**Given request**:
Copy out every line exactly as given.
--- start of Data shown ---
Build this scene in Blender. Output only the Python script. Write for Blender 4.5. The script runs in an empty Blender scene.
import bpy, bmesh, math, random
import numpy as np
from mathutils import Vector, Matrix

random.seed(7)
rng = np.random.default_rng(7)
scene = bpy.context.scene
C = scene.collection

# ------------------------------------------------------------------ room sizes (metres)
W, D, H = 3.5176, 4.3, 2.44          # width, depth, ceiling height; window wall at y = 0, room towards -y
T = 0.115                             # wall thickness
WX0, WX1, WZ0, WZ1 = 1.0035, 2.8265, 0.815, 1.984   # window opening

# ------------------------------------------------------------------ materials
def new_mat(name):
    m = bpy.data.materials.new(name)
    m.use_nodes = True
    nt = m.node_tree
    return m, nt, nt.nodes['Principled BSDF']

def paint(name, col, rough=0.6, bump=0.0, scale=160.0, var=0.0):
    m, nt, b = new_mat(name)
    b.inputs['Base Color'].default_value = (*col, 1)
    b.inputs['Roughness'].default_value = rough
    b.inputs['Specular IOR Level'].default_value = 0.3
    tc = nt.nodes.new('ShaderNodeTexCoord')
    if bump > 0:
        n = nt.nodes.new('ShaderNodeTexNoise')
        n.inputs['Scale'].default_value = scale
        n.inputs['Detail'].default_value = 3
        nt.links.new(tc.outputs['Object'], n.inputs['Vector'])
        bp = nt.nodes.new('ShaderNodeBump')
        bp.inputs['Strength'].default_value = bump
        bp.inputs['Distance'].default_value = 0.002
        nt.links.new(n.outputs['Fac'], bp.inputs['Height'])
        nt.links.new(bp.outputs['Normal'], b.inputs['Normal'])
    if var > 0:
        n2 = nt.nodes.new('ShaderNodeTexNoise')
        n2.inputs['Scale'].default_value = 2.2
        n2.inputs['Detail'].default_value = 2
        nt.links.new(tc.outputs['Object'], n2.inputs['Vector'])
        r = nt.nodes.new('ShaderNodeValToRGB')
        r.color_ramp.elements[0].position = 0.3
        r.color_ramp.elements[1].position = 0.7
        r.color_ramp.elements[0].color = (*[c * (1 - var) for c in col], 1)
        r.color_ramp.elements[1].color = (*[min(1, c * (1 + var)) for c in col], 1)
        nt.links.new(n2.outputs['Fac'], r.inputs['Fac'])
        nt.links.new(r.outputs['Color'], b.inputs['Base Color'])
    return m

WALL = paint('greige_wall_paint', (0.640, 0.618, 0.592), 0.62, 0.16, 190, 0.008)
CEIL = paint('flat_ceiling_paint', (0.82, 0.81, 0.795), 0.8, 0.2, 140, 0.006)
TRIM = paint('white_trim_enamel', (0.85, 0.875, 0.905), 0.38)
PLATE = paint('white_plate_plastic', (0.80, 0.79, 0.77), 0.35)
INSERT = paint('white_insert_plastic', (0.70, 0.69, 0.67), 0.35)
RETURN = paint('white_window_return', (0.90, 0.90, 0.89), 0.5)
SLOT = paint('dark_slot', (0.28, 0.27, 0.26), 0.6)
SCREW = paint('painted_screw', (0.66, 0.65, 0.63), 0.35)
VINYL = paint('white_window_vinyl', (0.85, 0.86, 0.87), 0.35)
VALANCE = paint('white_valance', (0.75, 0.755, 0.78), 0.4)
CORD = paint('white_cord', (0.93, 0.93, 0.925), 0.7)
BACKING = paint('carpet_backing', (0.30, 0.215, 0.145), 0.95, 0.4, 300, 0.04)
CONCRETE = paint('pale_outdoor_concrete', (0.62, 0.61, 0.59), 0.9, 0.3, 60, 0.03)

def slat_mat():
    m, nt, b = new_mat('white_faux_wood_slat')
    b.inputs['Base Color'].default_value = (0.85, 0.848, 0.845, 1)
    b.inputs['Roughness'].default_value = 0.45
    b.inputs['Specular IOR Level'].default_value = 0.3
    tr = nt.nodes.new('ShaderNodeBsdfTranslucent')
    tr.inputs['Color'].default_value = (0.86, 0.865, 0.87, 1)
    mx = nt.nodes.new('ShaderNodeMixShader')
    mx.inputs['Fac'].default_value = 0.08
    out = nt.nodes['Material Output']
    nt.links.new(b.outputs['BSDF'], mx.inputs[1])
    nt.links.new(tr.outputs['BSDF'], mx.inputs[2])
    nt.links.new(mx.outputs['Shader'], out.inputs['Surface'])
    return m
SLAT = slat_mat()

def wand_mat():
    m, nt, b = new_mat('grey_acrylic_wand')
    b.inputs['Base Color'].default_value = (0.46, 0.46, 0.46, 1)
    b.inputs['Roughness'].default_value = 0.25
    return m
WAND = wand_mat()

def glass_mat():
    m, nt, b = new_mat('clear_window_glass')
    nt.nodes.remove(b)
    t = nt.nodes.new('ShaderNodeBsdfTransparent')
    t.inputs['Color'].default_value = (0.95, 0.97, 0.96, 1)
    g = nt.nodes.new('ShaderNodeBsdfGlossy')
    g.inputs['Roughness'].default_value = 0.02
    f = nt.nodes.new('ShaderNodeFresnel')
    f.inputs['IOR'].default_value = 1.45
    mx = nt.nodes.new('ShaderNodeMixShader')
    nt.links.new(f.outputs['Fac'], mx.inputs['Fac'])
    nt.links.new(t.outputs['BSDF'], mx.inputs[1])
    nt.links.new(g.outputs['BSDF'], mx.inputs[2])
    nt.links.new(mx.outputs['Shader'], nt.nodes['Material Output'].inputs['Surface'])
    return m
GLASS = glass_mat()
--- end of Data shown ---
**Result for this task**:
Build this scene in Blender. Output only the Python script. Write for Blender 4.5. The script runs in an empty Blender scene.
import bpy, bmesh, math, random
import numpy as np
from mathutils import Vector, Matrix

random.seed(7)
rng = np.random.default_rng(7)
scene = bpy.context.scene
C = scene.collection

# ------------------------------------------------------------------ room sizes (metres)
W, D, H = 3.5176, 4.3, 2.44          # width, depth, ceiling height; window wall at y = 0, room towards -y
T = 0.115                             # wall thickness
WX0, WX1, WZ0, WZ1 = 1.0035, 2.8265, 0.815, 1.984   # window opening

# ------------------------------------------------------------------ materials
def new_mat(name):
    m = bpy.data.materials.new(name)
    m.use_nodes = True
    nt = m.node_tree
    return m, nt, nt.nodes['Principled BSDF']

def paint(name, col, rough=0.6, bump=0.0, scale=160.0, var=0.0):
    m, nt, b = new_mat(name)
    b.inputs['Base Color'].default_value = (*col, 1)
    b.inputs['Roughness'].default_value = rough
    b.inputs['Specular IOR Level'].default_value = 0.3
    tc = nt.nodes.new('ShaderNodeTexCoord')
    if bump > 0:
        n = nt.nodes.new('ShaderNodeTexNoise')
        n.inputs['Scale'].default_value = scale
        n.inputs['Detail'].default_value = 3
        nt.links.new(tc.outputs['Object'], n.inputs['Vector'])
        bp = nt.nodes.new('ShaderNodeBump')
        bp.inputs['Strength'].default_value = bump
        bp.inputs['Distance'].default_value = 0.002
        nt.links.new(n.outputs['Fac'], bp.inputs['Height'])
        nt.links.new(bp.outputs['Normal'], b.inputs['Normal'])
    if var > 0:
        n2 = nt.nodes.new('ShaderNodeTexNoise')
        n2.inputs['Scale'].default_value = 2.2
        n2.inputs['Detail'].default_value = 2
        nt.links.new(tc.outputs['Object'], n2.inputs['Vector'])
        r = nt.nodes.new('ShaderNodeValToRGB')
        r.color_ramp.elements[0].position = 0.3
        r.color_ramp.elements[1].position = 0.7
        r.color_ramp.elements[0].color = (*[c * (1 - var) for c in col], 1)
        r.color_ramp.elements[1].color = (*[min(1, c * (1 + var)) for c in col], 1)
        nt.links.new(n2.outputs['Fac'], r.inputs['Fac'])
        nt.links.new(r.outputs['Color'], b.inputs['Base Color'])
    return m

WALL = paint('greige_wall_paint', (0.640, 0.618, 0.592), 0.62, 0.16, 190, 0.008)
CEIL = paint('flat_ceiling_paint', (0.82, 0.81, 0.795), 0.8, 0.2, 140, 0.006)
TRIM = paint('white_trim_enamel', (0.85, 0.875, 0.905), 0.38)
PLATE = paint('white_plate_plastic', (0.80, 0.79, 0.77), 0.35)
INSERT = paint('white_insert_plastic', (0.70, 0.69, 0.67), 0.35)
RETURN = paint('white_window_return', (0.90, 0.90, 0.89), 0.5)
SLOT = paint('dark_slot', (0.28, 0.27, 0.26), 0.6)
SCREW = paint('painted_screw', (0.66, 0.65, 0.63), 0.35)
VINYL = paint('white_window_vinyl', (0.85, 0.86, 0.87), 0.35)
VALANCE = paint('white_valance', (0.75, 0.755, 0.78), 0.4)
CORD = paint('white_cord', (0.93, 0.93, 0.925), 0.7)
BACKING = paint('carpet_backing', (0.30, 0.215, 0.145), 0.95, 0.4, 300, 0.04)
CONCRETE = paint('pale_outdoor_concrete', (0.62, 0.61, 0.59), 0.9, 0.3, 60, 0.03)

def slat_mat():
    m, nt, b = new_mat('white_faux_wood_slat')
    b.inputs['Base Color'].default_value = (0.85, 0.848, 0.845, 1)
    b.inputs['Roughness'].default_value = 0.45
    b.inputs['Specular IOR Level'].default_value = 0.3
    tr = nt.nodes.new('ShaderNodeBsdfTranslucent')
    tr.inputs['Color'].default_value = (0.86, 0.865, 0.87, 1)
    mx = nt.nodes.new('ShaderNodeMixShader')
    mx.inputs['Fac'].default_value = 0.08
    out = nt.nodes['Material Output']
    nt.links.new(b.outputs['BSDF'], mx.inputs[1])
    nt.links.new(tr.outputs['BSDF'], mx.inputs[2])
    nt.links.new(mx.outputs['Shader'], out.inputs['Surface'])
    return m
SLAT = slat_mat()

def wand_mat():
    m, nt, b = new_mat('grey_acrylic_wand')
    b.inputs['Base Color'].default_value = (0.46, 0.46, 0.46, 1)
    b.inputs['Roughness'].default_value = 0.25
    return m
WAND = wand_mat()

def glass_mat():
    m, nt, b = new_mat('clear_window_glass')
    nt.nodes.remove(b)
    t = nt.nodes.new('ShaderNodeBsdfTransparent')
    t.inputs['Color'].default_value = (0.95, 0.97, 0.96, 1)
    g = nt.nodes.new('ShaderNodeBsdfGlossy')
    g.inputs['Roughness'].default_value = 0.02
    f = nt.nodes.new('ShaderNodeFresnel')
    f.inputs['IOR'].default_value = 1.45
    mx = nt.nodes.new('ShaderNodeMixShader')
    nt.links.new(f.outputs['Fac'], mx.inputs['Fac'])
    nt.links.new(t.outputs['BSDF'], mx.inputs[1])
    nt.links.new(g.outputs['BSDF'], mx.inputs[2])
    nt.links.new(mx.outputs['Shader'], nt.nodes['Material Output'].inputs['Surface'])
    return m
GLASS = glass_mat()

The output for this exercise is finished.